→ Given exercise:
Write the material out again exactly.

→ Data excerpt:
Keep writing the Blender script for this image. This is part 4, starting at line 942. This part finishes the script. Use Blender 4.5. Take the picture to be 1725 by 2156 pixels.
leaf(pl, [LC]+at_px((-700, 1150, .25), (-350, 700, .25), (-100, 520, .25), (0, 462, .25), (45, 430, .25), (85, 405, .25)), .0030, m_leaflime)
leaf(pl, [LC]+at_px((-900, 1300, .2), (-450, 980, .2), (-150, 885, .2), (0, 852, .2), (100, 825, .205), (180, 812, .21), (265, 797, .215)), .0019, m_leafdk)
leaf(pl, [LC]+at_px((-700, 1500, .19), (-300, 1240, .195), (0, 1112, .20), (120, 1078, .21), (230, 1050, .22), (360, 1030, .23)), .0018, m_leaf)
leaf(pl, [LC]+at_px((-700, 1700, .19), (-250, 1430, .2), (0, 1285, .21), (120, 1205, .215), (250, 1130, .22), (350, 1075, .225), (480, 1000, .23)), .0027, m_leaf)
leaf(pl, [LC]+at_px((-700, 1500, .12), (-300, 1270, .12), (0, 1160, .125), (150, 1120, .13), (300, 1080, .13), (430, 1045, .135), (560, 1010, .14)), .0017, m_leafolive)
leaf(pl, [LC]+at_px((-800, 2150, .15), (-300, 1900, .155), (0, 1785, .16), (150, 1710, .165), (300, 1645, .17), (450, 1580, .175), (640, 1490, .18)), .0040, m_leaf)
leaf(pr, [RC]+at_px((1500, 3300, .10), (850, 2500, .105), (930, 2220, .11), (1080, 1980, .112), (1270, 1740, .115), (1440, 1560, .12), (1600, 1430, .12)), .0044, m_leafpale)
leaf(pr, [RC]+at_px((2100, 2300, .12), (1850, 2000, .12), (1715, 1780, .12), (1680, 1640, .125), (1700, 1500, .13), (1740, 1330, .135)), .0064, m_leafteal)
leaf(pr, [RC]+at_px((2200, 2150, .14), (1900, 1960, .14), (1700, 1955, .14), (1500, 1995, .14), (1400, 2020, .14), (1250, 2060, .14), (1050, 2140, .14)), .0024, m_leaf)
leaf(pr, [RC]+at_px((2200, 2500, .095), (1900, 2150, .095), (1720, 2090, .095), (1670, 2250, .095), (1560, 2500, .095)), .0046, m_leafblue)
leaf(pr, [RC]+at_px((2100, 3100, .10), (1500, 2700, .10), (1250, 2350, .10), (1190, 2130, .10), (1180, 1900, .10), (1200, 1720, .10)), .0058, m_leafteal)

→ Reply:
Keep writing the Blender script for this image. This is part 4, starting at line 942. This part finishes the script. Use Blender 4.5. Take the picture to be 1725 by 2156 pixels.
leaf(pl, [LC]+at_px((-700, 1150, .25), (-350, 700, .25), (-100, 520, .25), (0, 462, .25), (45, 430, .25), (85, 405, .25)), .0030, m_leaflime)
leaf(pl, [LC]+at_px((-900, 1300, .2), (-450, 980, .2), (-150, 885, .2), (0, 852, .2), (100, 825, .205), (180, 812, .21), (265, 797, .215)), .0019, m_leafdk)
leaf(pl, [LC]+at_px((-700, 1500, .19), (-300, 1240, .195), (0, 1112, .20), (120, 1078, .21), (230, 1050, .22), (360, 1030, .23)), .0018, m_leaf)
leaf(pl, [LC]+at_px((-700, 1700, .19), (-250, 1430, .2), (0, 1285, .21), (120, 1205, .215), (250, 1130, .22), (350, 1075, .225), (480, 1000, .23)), .0027, m_leaf)
leaf(pl, [LC]+at_px((-700, 1500, .12), (-300, 1270, .12), (0, 1160, .125), (150, 1120, .13), (300, 1080, .13), (430, 1045, .135), (560, 1010, .14)), .0017, m_leafolive)
leaf(pl, [LC]+at_px((-800, 2150, .15), (-300, 1900, .155), (0, 1785, .16), (150, 1710, .165), (300, 1645, .17), (450, 1580, .175), (640, 1490, .18)), .0040, m_leaf)
leaf(pr, [RC]+at_px((1500, 3300, .10), (850, 2500, .105), (930, 2220, .11), (1080, 1980, .112), (1270, 1740, .115), (1440, 1560, .12), (1600, 1430, .12)), .0044, m_leafpale)
leaf(pr, [RC]+at_px((2100, 2300, .12), (1850, 2000, .12), (1715, 1780, .12), (1680, 1640, .125), (1700, 1500, .13), (1740, 1330, .135)), .0064, m_leafteal)
leaf(pr, [RC]+at_px((2200, 2150, .14), (1900, 1960, .14), (1700, 1955, .14), (1500, 1995, .14), (1400, 2020, .14), (1250, 2060, .14), (1050, 2140, .14)), .0024, m_leaf)
leaf(pr, [RC]+at_px((2200, 2500, .095), (1900, 2150, .095), (1720, 2090, .095), (1670, 2250, .095), (1560, 2500, .095)), .0046, m_leafblue)
leaf(pr, [RC]+at_px((2100, 3100, .10), (1500, 2700, .10), (1250, 2350, .10), (1190, 2130, .10), (1180, 1900, .10), (1200, 1720, .10)), .0058, m_leafteal)